Using the records below, copy exactly the part that opens with the line holding "by 1080 pixels." and closes with the line holding "COL = scene.collection", minus the pictures.
◇ ◇ ◇ ◇
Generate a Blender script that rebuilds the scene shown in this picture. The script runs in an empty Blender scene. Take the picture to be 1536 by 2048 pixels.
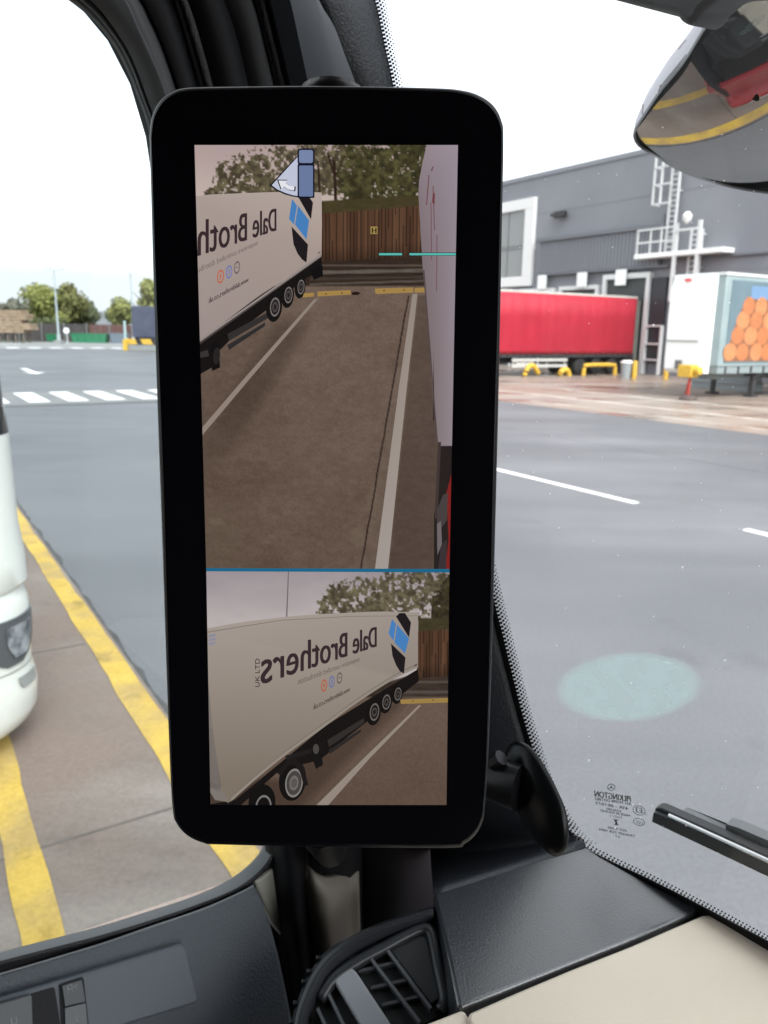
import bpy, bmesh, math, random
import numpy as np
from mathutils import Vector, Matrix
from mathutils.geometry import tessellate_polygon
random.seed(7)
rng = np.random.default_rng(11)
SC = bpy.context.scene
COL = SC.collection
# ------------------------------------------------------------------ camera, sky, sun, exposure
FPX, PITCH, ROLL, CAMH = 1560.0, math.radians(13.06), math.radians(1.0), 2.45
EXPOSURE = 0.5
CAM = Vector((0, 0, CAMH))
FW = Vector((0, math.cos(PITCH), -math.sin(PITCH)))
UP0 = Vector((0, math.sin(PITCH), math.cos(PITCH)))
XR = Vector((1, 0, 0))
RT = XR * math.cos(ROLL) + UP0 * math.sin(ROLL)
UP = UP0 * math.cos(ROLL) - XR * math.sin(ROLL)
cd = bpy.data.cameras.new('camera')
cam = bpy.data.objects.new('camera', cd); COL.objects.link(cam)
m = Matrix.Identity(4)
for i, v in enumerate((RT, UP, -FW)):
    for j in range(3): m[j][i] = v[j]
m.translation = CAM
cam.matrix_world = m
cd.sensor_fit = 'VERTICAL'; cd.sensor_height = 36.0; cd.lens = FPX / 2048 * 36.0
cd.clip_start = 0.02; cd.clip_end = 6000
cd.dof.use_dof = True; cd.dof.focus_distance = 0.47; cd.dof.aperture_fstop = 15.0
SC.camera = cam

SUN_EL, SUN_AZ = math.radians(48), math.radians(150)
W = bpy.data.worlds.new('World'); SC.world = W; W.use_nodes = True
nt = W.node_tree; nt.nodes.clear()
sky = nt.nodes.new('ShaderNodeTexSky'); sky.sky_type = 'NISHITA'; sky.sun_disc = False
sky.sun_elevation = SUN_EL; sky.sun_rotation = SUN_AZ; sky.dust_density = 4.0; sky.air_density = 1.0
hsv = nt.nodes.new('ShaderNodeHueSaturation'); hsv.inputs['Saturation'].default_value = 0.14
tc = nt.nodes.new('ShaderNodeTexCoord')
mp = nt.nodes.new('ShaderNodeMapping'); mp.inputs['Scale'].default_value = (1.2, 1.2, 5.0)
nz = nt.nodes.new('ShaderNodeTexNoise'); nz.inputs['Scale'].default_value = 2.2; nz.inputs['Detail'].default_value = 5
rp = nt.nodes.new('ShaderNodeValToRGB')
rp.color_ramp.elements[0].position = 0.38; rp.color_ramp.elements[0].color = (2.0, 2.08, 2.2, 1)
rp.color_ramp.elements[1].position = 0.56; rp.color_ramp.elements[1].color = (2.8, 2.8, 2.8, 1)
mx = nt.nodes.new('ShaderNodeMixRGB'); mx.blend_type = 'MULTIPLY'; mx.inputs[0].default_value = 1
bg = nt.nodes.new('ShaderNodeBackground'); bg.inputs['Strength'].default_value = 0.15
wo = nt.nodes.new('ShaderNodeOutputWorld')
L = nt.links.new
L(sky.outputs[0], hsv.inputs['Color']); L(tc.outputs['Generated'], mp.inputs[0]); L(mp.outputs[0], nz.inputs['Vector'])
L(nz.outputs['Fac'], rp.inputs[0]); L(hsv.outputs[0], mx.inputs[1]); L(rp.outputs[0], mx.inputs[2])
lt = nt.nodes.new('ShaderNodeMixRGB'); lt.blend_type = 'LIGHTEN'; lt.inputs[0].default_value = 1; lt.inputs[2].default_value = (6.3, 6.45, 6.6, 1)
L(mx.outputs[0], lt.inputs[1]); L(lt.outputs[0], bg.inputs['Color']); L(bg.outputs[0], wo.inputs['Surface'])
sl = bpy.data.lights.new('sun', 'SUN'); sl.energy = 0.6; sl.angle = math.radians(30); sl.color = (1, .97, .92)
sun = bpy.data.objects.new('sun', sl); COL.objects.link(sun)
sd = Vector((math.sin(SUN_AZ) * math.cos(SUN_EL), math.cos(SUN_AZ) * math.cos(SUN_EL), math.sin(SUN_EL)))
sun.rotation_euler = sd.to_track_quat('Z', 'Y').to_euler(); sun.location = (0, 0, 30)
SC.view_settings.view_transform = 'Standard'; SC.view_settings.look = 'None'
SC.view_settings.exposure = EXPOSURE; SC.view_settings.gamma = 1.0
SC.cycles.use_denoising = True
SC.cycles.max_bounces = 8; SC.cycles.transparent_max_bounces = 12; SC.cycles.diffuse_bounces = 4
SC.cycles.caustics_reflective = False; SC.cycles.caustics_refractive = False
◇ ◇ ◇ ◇
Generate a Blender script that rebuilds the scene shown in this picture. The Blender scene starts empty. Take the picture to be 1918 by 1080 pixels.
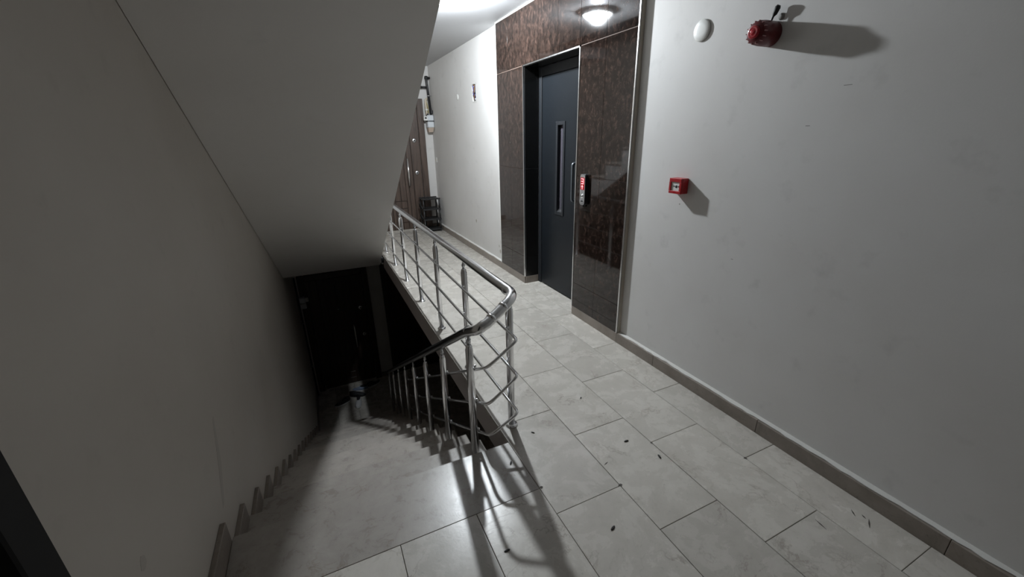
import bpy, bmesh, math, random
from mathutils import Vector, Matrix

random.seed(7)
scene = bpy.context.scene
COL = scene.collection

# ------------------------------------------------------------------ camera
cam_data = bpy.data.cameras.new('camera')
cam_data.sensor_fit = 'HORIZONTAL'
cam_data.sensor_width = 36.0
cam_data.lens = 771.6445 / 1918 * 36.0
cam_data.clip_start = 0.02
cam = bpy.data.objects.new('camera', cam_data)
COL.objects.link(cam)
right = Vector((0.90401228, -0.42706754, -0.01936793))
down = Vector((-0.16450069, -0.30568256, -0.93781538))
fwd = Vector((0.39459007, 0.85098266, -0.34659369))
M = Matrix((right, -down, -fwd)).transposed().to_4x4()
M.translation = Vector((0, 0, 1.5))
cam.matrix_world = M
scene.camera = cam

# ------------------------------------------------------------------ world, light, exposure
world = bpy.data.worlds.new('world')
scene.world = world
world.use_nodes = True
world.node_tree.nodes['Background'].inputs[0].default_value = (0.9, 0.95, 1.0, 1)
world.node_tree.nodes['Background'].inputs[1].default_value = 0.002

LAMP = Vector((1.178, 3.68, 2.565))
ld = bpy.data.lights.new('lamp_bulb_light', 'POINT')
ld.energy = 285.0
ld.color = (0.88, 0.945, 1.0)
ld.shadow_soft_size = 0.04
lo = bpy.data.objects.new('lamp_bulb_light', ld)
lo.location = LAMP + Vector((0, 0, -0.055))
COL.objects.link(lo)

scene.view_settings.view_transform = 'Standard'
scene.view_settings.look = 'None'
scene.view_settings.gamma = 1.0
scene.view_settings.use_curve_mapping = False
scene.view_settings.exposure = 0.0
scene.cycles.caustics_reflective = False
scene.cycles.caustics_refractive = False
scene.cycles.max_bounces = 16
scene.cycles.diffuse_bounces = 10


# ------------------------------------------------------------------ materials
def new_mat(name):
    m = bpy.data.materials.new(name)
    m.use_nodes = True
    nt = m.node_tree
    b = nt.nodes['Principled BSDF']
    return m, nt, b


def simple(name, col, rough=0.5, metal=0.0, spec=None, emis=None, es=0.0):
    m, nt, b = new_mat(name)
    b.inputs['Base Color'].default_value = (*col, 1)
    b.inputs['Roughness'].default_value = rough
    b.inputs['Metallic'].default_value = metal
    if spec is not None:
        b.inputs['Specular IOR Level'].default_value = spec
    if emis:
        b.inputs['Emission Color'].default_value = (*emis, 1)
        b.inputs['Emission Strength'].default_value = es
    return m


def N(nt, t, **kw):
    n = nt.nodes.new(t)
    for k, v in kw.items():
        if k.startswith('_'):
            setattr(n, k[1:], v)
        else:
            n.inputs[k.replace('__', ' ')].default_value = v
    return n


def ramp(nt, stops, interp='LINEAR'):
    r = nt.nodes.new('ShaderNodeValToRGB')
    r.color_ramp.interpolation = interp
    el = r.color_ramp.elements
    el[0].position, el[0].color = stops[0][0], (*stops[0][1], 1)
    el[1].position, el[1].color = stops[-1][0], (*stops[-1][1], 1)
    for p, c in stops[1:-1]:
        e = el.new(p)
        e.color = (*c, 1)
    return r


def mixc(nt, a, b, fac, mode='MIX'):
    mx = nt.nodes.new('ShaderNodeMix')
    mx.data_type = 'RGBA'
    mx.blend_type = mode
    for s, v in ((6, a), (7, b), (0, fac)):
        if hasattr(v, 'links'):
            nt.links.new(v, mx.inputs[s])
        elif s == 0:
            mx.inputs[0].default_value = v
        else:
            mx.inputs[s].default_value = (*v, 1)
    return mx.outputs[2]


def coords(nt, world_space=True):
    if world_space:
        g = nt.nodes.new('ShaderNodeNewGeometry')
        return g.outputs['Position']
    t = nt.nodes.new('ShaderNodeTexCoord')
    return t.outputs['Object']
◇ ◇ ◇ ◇
• Full output:
Generate a Blender script that rebuilds the scene shown in this picture. The Blender scene starts empty. Take the picture to be 1918 by 1080 pixels.
import bpy, bmesh, math, random
from mathutils import Vector, Matrix

random.seed(7)
scene = bpy.context.scene
COL = scene.collection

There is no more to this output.